My own reaction to such an idea is abhorrence. It seems to me an insult to the dignity of the lake to turn it into a sort of roadside trout ranch where, for a fee, you can have the thrill of hooking a hatchery fish that is about as wary as a barnyard chicken. Stocking alewives is also a good example of the sort of blinkered straight-ahead thinking that has helped us get in so much ecological trouble.

Allen Feldman is a lake trout supporter. “We have to manage everything,” he told me. “Nothing is pristine anymore. But we should try to manage toward more natural balance. Managing for salmon is labor intensive and not good for the ecological community. We should be managing in the long term–over the next century–for a self-sustaining lake trout population.”

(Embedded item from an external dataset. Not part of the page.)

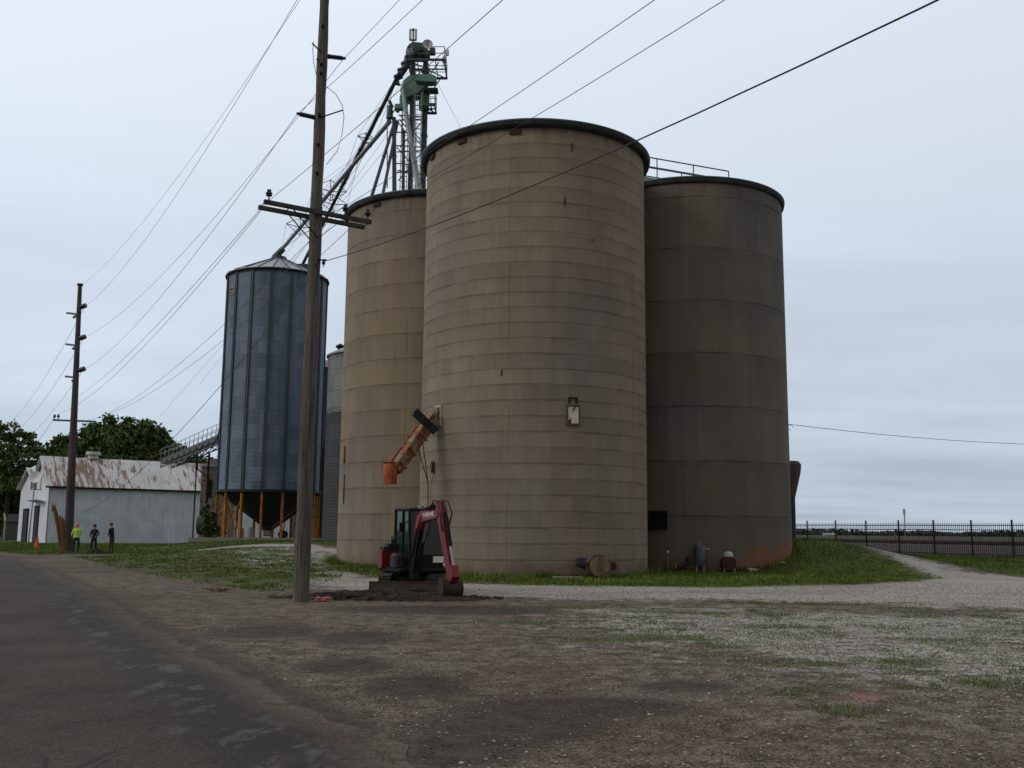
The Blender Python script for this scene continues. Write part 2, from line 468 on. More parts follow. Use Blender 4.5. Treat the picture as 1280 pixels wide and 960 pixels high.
M['palegreen'] = simple('pale_green_steel', (.30, .37, .35), .5, .2, var=.15, scale=2)
M['teal'] = simple('dark_teal_steel', (.060, .098, .098), .5, .2, var=.3, scale=3)
M['darkpipe'] = simple('dark_spout', (.045, .048, .065), .5, .3, var=.25)
M['palepipe'] = simple('galvanised_spout', (.25, .28, .32), .45, .4, var=.2)
M['latt'] = simple('galvanised_lattice', (.12, .13, .145), .6, .3, var=.25)
M['antenna'] = simple('antenna_grey', (.55, .56, .58), .6, var=.1)
M['wire'] = simple('cable', (.035, .035, .04), .6, .2, var=.1, bump=0)
M['wirepale'] = simple('aluminium_cable', (.14, .14, .155), .5, .4, var=.1, bump=0)
M['insul'] = simple('insulator', (.03, .03, .035), .4, var=.1)
M['galvpole'] = simple('light_pole_paint', (.22, .24, .25), .5, .4)
def wood(name, a, b, cyl=None):
    t = NT(name); P = t.map(t.obj, (1, 1, .035))
    n = t.noise(22, 6, P, rough=.7, dist=.4); crack = t.ss(t.noise(34, 5, t.map(t.obj, (1, 1, .02), loc=(3, 1, 0)), rough=.75), .62, .66)
    kn = t.ss(t.voro(1.6, t.map(t.obj, (2.2, 2.2, .8))), .10, .04)
    c = t.mix(t.lin(n, .3, .7), a, b); c = t.mix(t.math('MULTIPLY', crack, .8), c, (.012, .01, .009)); c = t.mix(t.math('MULTIPLY', kn, .7), c, (.02, .017, .014))
    big = t.lin(t.noise(1.2, 4, t.map(t.obj, (1, 1, .3))), .3, .7, .75, 1.25)
    h = t.math('SUBTRACT', n, crack)
    return t.fin(t.scale(c, big), .92, 0, t.bump(h, .7, .012), .15)
M['pole'] = wood('weathered_pole', (.038, .032, .028), (.185, .168, .155))
M['farpole'] = wood('far_pole', (.055, .045, .055), (.11, .09, .105))
M['arm'] = wood('crossarm_wood', (.04, .037, .036), (.11, .105, .10))
M['log'] = wood('rotten_log', (.06, .032, .02), (.19, .10, .06))
M['bark'] = wood('bark', (.03, .024, .018), (.075, .06, .045))
def rusty(name, base, rust, th=.5):
    t = NT(name); n = t.noise(3.2, 6, rough=.7)
    c = t.mix(t.ss(n, th - .04, th + .04), base, rust)
    c = t.scale(c, t.lin(t.noise(14, 4), .3, .7, .75, 1.25))
    return t.fin(c, .75, .1, t.bump(n, .3, .01), .25)
M['rustorange'] = rusty('rusty_orange_steel', (.24, .235, .19), (.25, .070, .028), .54 - .06)
M['nozzle'] = rusty('orange_nozzle', (.27, .060, .022), (.36, .095, .035), .5)
M['hatchpaint'] = rusty('flaking_white_paint', (.62, .62, .60), (.16, .03, .02), .57)
def glass():
    t = NT('cab_glass'); b = t.b
    b.inputs['Base Color'].default_value = (.012, .03, .025, 1); b.inputs['Roughness'].default_value = .05
    b.inputs['Transmission Weight'].default_value = .0; b.inputs['Alpha'].default_value = .68
    b.inputs['Specular IOR Level'].default_value = .6
    return t.m
M['glass'] = glass()
def leafmat(name, c, v=.5):
    t = NT(name)
    r_ = t.island(); big = t.lin(t.noise(.35, 3), .3, .7, .6, 1.45)
    k = t.math('MULTIPLY', t.lin(r_, 0, 1, 1 - v, 1 + v), big)
    cc = t.mix(t.lin(t.white(t.comb(r_, 1.0, 2.0)), 0, 1), c, (c[0] * 1.5, c[1] * 1.1, c[2] * .7))
    t.fin(t.scale(cc, k), .65, 0, None, .25)
    return t.m
M['leaf_dark'] = leafmat('leaf_dark', (.046, .094, .026))
M['leaf_mid'] = leafmat('leaf_mid', (.056, .110, .032))
M['grassblade'] = leafmat('grass_blade', (.072, .130, .020), .55)
M['weed'] = leafmat('weed_blade', (.060, .110, .028), .5)
M['farwood'] = leafmat('far_wood', (.040, .052, .060), .3)

# ------------------------------------------------------------------ terrain
F0 = np.array([19.45, 65.7]); FD = np.array([.478, -.878]); FN = np.array([.878, .478])
def S(t): t = np.clip(t, 0, 1); return t * t * (3 - 2 * t)
def terrain(x, y):
    x = np.asarray(x, float); y = np.asarray(y, float)
    q_ = S((y - 64) / 12); zl_ = .75 * S((y - 40) / 25) * (S((x + 23) / 9) * (1 - q_) + S((x + 31) / 12) * q_)
    k_ = S((x - 8) / 8); zb = (zl_ * (1 - k_) + .43 * S((y - 36) / 16) * k_) * (1 - S((y - 140) / 60))
    z = zb + 1.05 * np.exp(-((x - 13.8) ** 2 + (y - 46.5) ** 2) / 18)
    s = (x - F0[0]) * FN[0] + (y - F0[1]) * FN[1]
    B = S((s - 2.2) / 2.6)
    z = z * (1 - B) + 1.02 * B
    z = z * (1 - .75 * S((s - 11) / 5))
    z = z + .018 * np.sin(x * .9 + 1.3 * np.sin(y * .35)) * np.cos(y * .55 + .3 * x) * (np.abs(x) < 80)
    return z
def tz(x, y): return float(terrain(x, y))
def polyfield(x, y, poly, feather):
    """0..1, .5 on the outline"""
    P = np.array(poly, float); n = len(P)
    inside = np.zeros(x.shape, bool); d = np.full(x.shape, 1e9)
    for i in range(n):
        a = P[i]; b = P[(i + 1) % n]
        ab = b - a; L2 = (ab ** 2).sum()
        t = np.clip(((x - a[0]) * ab[0] + (y - a[1]) * ab[1]) / L2, 0, 1)
        d = np.minimum(d, np.hypot(x - a[0] - t * ab[0], y - a[1] - t * ab[1]))
        c = ((a[1] > y) != (b[1] > y)) & (x < (b[0] - a[0]) * (y - a[1]) / (b[1] - a[1] + 1e-12) + a[0])
        inside ^= c
    sd_ = np.where(inside, d, -d)
    return np.clip(.5 + sd_ / (2 * feather), 0, 1)
def blobs(x, y, L_):
    v = np.zeros(x.shape)
    for cx_, cy_, rx, ry in L_: v = np.maximum(v, np.exp(-(((x - cx_) / rx) ** 2 + ((y - cy_) / ry) ** 2) * .8))
    return v
APRON = [(-8.6, 45.0), (-6.5, 38.5), (-4.0, 33.4), (-0.9, 30.6), (1.4, 30.2), (5.0, 30.0), (9.0, 31.6), (11.5, 32.9), (15.5, 36.4), (16.6, 41), (15.8, 47), (14.5, 52.0), (12.5, 57), (10, 63), (5.1, 66), (-3, 62), (-9.2, 56), (-9.0, 50)]
LAWN = [(-33, 62), (-27.5, 57.5), (-24.5, 60), (-21, 62.0), (-17, 63.5), (-12, 62), (-8.8, 55), (-5, 56), (-5, 80), (-10, 140), (-120, 140), (-120, 118), (-60, 74)]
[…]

That is what used to be here. Before the alien coho and chinook were introduced, before the lamprey and overfishing combined to drastically reduce the number of native trout, the lake trout was the top predator in the Lake Michigan ecosystem. But could it be that again? The hatchery lake trout that have been released in the past 25 years have not been able to establish themselves as a breeding population.

“It may be that they cannot,” Feldman says. “But we shouldn’t be too impatient. These are all hatchery fish–idiots. It takes four to five years for them to mature, and with heavy fishing pressure how many are left to reproduce by that age?

“We have only been trying to reintroduce them for 25 years, and maybe you can’t retrain hatchery fish that fast.”